Since $\mathrm {GCD} (a,n)=1$ , this set of elements is equal to $\{a\,x_{1},\ldots ,a\,x_{\phi (n)}\}$ . This is because $\mathrm {GCD} (a,n)=1$ and $\mathrm {GCD} (x_{i},n)=1$ imply that $\mathrm {GCD} (a\,\phi (n),n)=1$ .

Therefore, the numbers $a\,x_{1},\ldots ,a\,x_{\phi (n)}$ are all relatively prime to $n$ . Moreover, $a\,x_{i}\equiv a\,x_{j}{\pmod {n}}$ implies that $x_{i}\equiv x_{j}{\pmod {n}}$ (since $\mathrm {GCD} (a,n)=1$ ), so $a\,x_{1},\ldots ,a\,x_{\phi (n)}$ are all distinct

Therefore the product $\prod _{i=1}^{\phi (n)}x_{i}=\prod _{i=1}^{\phi (n)}a\,x_{i}$ can be simplified to $a^{\phi (n)}\equiv 1{\pmod {n}}$ .

Complexity

The devil is in the details: practical complexity depends on the Big-Oh constants!

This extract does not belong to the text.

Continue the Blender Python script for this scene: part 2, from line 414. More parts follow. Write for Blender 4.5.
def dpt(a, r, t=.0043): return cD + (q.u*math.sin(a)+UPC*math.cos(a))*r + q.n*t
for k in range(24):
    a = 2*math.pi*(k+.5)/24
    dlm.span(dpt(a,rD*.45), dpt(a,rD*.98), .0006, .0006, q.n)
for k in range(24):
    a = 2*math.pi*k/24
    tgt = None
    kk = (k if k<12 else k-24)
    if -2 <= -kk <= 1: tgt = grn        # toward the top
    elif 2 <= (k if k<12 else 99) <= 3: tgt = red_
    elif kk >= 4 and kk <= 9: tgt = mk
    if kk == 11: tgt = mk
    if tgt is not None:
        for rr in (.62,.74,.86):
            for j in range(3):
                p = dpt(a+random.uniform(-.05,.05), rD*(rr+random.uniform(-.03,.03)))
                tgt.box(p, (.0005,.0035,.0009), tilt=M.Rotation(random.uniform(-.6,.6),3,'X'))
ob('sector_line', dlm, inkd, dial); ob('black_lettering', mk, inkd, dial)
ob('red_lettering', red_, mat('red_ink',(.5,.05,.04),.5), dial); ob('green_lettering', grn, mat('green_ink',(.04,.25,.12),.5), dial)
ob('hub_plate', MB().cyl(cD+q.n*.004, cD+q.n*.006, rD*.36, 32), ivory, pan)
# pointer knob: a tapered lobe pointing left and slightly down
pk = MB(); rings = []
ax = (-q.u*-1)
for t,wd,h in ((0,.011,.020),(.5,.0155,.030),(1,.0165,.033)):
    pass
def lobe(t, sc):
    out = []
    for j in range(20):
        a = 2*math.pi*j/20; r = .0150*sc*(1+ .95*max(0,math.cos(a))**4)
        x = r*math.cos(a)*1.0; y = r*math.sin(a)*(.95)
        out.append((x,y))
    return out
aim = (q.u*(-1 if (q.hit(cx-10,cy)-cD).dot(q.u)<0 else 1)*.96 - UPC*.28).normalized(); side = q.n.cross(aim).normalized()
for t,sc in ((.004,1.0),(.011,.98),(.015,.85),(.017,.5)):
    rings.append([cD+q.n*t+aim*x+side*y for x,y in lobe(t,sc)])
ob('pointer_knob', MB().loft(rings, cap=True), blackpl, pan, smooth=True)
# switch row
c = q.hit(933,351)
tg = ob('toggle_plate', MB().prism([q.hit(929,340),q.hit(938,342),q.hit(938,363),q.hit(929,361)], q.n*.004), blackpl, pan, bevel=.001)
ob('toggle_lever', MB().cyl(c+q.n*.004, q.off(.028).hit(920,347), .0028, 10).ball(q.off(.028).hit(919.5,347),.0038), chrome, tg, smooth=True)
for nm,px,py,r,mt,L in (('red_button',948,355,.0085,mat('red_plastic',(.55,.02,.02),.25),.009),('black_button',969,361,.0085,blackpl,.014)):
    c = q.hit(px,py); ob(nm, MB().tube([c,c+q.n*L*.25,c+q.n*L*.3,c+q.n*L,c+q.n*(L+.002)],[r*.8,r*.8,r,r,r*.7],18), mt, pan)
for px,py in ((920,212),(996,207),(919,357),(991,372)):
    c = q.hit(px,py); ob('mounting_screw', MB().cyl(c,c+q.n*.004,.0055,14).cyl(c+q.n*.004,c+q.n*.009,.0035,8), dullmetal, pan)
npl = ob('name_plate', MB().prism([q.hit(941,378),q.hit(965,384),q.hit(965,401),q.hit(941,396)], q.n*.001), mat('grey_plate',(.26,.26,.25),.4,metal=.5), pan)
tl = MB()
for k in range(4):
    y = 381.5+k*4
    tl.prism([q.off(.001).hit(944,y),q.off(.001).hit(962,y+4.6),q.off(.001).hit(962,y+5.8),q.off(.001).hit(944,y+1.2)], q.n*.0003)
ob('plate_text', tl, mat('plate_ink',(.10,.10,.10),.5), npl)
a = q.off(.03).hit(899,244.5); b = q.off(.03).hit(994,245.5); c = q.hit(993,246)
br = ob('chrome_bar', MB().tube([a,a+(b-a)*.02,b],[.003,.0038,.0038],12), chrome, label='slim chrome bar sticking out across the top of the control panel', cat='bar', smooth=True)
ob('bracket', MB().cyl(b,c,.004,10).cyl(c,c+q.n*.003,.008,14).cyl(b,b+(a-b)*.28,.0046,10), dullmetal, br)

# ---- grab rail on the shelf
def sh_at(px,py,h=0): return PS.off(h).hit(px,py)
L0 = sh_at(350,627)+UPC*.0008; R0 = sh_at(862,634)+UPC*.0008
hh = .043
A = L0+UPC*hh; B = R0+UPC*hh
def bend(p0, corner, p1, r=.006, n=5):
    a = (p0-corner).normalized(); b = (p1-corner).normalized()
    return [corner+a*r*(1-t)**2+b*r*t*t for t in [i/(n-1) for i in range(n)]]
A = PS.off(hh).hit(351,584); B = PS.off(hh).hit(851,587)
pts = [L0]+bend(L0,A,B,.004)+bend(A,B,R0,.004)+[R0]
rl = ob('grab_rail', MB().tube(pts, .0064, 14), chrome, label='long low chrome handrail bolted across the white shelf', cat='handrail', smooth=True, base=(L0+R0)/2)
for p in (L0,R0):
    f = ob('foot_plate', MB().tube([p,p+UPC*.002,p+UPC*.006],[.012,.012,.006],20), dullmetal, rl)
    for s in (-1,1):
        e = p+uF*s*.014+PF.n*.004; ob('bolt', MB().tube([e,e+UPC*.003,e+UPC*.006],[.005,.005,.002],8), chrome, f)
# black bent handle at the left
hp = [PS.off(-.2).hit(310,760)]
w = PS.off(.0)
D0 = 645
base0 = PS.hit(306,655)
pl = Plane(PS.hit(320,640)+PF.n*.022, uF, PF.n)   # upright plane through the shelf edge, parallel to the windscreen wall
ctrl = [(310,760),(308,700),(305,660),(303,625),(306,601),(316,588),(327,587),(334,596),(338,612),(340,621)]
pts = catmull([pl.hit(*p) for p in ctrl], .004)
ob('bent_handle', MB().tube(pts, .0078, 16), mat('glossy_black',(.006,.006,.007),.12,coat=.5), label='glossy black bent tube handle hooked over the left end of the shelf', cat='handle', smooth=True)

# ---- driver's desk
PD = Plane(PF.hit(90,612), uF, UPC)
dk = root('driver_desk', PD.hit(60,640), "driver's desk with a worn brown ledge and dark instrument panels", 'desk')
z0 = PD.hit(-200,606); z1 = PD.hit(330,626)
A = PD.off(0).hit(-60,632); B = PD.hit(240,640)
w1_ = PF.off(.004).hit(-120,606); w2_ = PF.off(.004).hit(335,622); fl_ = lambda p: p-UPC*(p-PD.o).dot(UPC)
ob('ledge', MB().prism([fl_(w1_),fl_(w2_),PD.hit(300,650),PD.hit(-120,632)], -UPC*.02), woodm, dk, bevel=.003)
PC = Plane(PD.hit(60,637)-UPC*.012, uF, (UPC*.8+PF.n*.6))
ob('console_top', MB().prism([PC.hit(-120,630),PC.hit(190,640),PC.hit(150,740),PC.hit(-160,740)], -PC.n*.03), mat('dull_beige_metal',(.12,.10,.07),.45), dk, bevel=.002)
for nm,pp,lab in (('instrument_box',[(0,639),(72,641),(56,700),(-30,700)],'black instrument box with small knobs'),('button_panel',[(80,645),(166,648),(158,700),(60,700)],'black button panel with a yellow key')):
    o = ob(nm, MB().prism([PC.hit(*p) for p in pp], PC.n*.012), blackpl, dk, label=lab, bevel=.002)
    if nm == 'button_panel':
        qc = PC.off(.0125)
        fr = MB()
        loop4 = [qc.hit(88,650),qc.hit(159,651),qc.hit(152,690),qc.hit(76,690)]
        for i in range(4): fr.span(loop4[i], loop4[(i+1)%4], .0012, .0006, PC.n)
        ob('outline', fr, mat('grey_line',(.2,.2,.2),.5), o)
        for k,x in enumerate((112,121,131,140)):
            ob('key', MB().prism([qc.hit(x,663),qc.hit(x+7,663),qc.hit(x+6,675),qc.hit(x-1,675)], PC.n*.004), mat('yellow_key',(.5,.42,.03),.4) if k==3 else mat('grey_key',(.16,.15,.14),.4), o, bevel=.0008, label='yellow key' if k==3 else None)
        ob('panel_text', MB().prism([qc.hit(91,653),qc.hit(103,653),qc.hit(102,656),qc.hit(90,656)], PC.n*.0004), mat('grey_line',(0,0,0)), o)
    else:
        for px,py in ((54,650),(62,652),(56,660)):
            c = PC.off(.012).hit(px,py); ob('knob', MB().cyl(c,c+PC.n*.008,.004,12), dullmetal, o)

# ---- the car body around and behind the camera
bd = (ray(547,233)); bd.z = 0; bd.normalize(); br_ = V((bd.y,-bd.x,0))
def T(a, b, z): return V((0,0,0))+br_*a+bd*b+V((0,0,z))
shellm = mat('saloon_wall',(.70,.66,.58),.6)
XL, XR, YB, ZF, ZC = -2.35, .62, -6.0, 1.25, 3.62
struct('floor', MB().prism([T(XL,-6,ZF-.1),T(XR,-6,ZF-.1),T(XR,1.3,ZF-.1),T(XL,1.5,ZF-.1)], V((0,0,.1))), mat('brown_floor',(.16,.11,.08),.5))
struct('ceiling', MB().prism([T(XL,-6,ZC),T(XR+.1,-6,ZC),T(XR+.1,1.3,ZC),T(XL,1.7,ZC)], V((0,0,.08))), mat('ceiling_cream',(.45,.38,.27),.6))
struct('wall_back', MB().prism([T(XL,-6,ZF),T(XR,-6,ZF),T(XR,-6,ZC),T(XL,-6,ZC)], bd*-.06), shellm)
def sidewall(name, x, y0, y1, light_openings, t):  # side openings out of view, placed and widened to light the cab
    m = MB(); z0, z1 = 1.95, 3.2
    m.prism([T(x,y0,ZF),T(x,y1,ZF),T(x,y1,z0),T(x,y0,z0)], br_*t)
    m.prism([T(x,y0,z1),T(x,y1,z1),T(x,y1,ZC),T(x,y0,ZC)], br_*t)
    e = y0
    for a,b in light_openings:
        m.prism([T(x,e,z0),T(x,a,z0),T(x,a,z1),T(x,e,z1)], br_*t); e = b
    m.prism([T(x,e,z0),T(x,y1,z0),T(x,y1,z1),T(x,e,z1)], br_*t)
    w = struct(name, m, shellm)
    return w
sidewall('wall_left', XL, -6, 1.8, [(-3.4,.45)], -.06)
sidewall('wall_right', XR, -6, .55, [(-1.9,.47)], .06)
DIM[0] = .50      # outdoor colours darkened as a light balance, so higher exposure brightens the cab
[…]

For example: The main algorithms for multiplications:

Grade school: $O(n^{2})$
Kanatsuba-Offman: $O(n^{1.58})$
Fast Fourier Transform: $O(n\,\log {n}\,\log {\log {n}})$

However, if $n\leq 100$ -ish, grade-school is fastest. If $100\leq n\leq 1000$ -ish, Karatsuba-Offman is fastest. Anything $n\geq 1000$ -ish, FFT is fastest.